> **What is asked**
Word for word, transcribe the lines below and drop the pictures.

> **Source material**

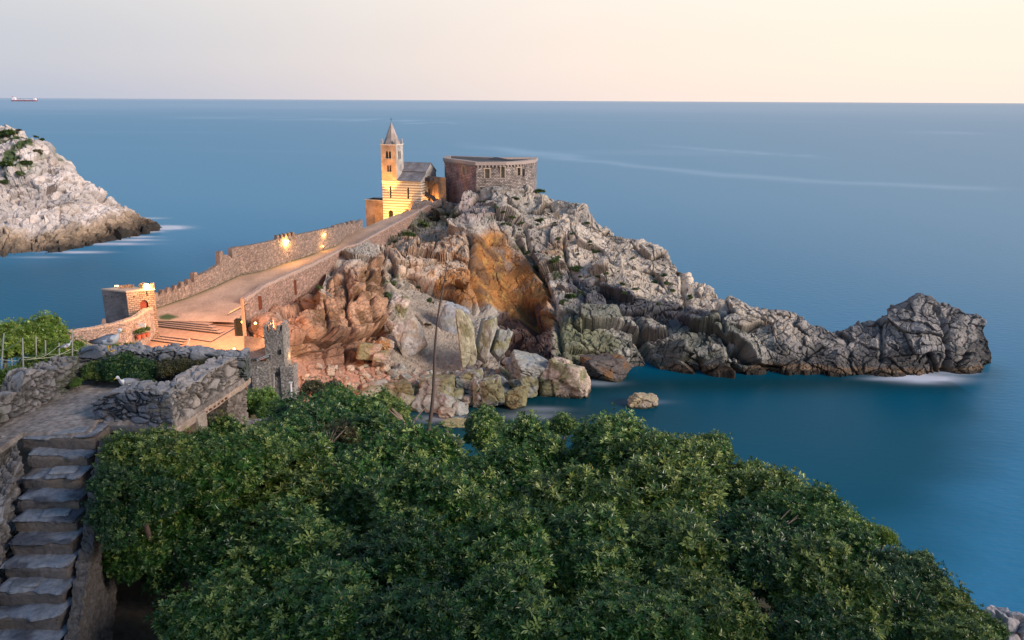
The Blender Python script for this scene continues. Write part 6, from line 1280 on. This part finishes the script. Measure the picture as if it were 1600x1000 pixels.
# ------------------------------------------------------------------ tanker on the horizon
def ship():
    p = P(39, 157.2, Y=11500); p[2] = 0; s = 11500/1256*1.0; g = empty('tanker_ship', p, 0, 'distant tanker with white superstructure and red hull on the horizon', 'ship'); o = V3(p)
    hull = MB(); L, Bm, Hh = 40*s, 5*s, 2.0*s; top = [(-L/2, -Bm/2), (L*.42, -Bm/2), (L/2, 0), (L*.42, Bm/2), (-L/2, Bm/2)]; bot = [(x*.95, y*.8) for x, y in top]
    for i in range(5):
        a, b = top[i], top[(i+1) % 5]; c, d = bot[(i+1) % 5], bot[i]; hull.face([o+Vector((*d, 0)), o+Vector((*c, 0)), o+Vector((*b, Hh)), o+Vector((*a, Hh))])
    hull.face([o+Vector((*t, Hh)) for t in top]); hull.build('hull', cmat('hull_paint', (.34, .17, .20), vary=.1, bump=0), g)
    wt = cmat('ship_white', (.82, .78, .80), vary=.05, bump=0)
    m = MB(); m.box(o+Vector((-L*.40, 0, Hh+1.5*s)), (5*s, 4*s, 3*s)); m.box(o+Vector((-L*.41, 0, Hh+3.4*s)), (3*s, 4.5*s, 1*s)); m.build('bridge', wt, g)
    m = MB(); m.box(o+Vector((L*.38, 0, Hh+1.0*s)), (4*s, 3.5*s, 2.0*s)); m.box(o+Vector((L*.39, 0, Hh+2.3*s)), (1.6*s, 2*s, .9*s)); m.build('forecastle', wt, g)
    m = MB(); m.box(o+Vector((0, 0, Hh+.4*s)), (L*.6, 1.2*s, .6*s)); m.box(o+Vector((.02*L, 0, Hh+.9*s)), (4*s, 2*s, .5*s)); m.build('deck_pipes', wt, g)
    for k, x in enumerate((-.24, .34)): m = MB(); m.tube([o+Vector((x*L, 0, Hh)), o+Vector((x*L, 0, Hh+5*s))], [.25*s, .12*s], 6); m.build('mast', cmat('ship_mast', (.66, .40, .40), bump=0), g)
    m = MB(); m.tube([o+Vector((-L*.45, 0, Hh+3*s)), o+Vector((-L*.45, 0, Hh+5.2*s))], .8*s, 8); m.build('funnel', cmat('hull_paint', (.34, .17, .20)), g)
ship()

> **Finished answer**
The Blender Python script for this scene continues. Write part 6, from line 1280 on. This part finishes the script. Measure the picture as if it were 1600x1000 pixels.
# ------------------------------------------------------------------ tanker on the horizon
def ship():
    p = P(39, 157.2, Y=11500); p[2] = 0; s = 11500/1256*1.0; g = empty('tanker_ship', p, 0, 'distant tanker with white superstructure and red hull on the horizon', 'ship'); o = V3(p)
    hull = MB(); L, Bm, Hh = 40*s, 5*s, 2.0*s; top = [(-L/2, -Bm/2), (L*.42, -Bm/2), (L/2, 0), (L*.42, Bm/2), (-L/2, Bm/2)]; bot = [(x*.95, y*.8) for x, y in top]
    for i in range(5):
        a, b = top[i], top[(i+1) % 5]; c, d = bot[(i+1) % 5], bot[i]; hull.face([o+Vector((*d, 0)), o+Vector((*c, 0)), o+Vector((*b, Hh)), o+Vector((*a, Hh))])
    hull.face([o+Vector((*t, Hh)) for t in top]); hull.build('hull', cmat('hull_paint', (.34, .17, .20), vary=.1, bump=0), g)
    wt = cmat('ship_white', (.82, .78, .80), vary=.05, bump=0)
    m = MB(); m.box(o+Vector((-L*.40, 0, Hh+1.5*s)), (5*s, 4*s, 3*s)); m.box(o+Vector((-L*.41, 0, Hh+3.4*s)), (3*s, 4.5*s, 1*s)); m.build('bridge', wt, g)
    m = MB(); m.box(o+Vector((L*.38, 0, Hh+1.0*s)), (4*s, 3.5*s, 2.0*s)); m.box(o+Vector((L*.39, 0, Hh+2.3*s)), (1.6*s, 2*s, .9*s)); m.build('forecastle', wt, g)
    m = MB(); m.box(o+Vector((0, 0, Hh+.4*s)), (L*.6, 1.2*s, .6*s)); m.box(o+Vector((.02*L, 0, Hh+.9*s)), (4*s, 2*s, .5*s)); m.build('deck_pipes', wt, g)
    for k, x in enumerate((-.24, .34)): m = MB(); m.tube([o+Vector((x*L, 0, Hh)), o+Vector((x*L, 0, Hh+5*s))], [.25*s, .12*s], 6); m.build('mast', cmat('ship_mast', (.66, .40, .40), bump=0), g)
    m = MB(); m.tube([o+Vector((-L*.45, 0, Hh+3*s)), o+Vector((-L*.45, 0, Hh+5.2*s))], .8*s, 8); m.build('funnel', cmat('hull_paint', (.34, .17, .20)), g)
ship()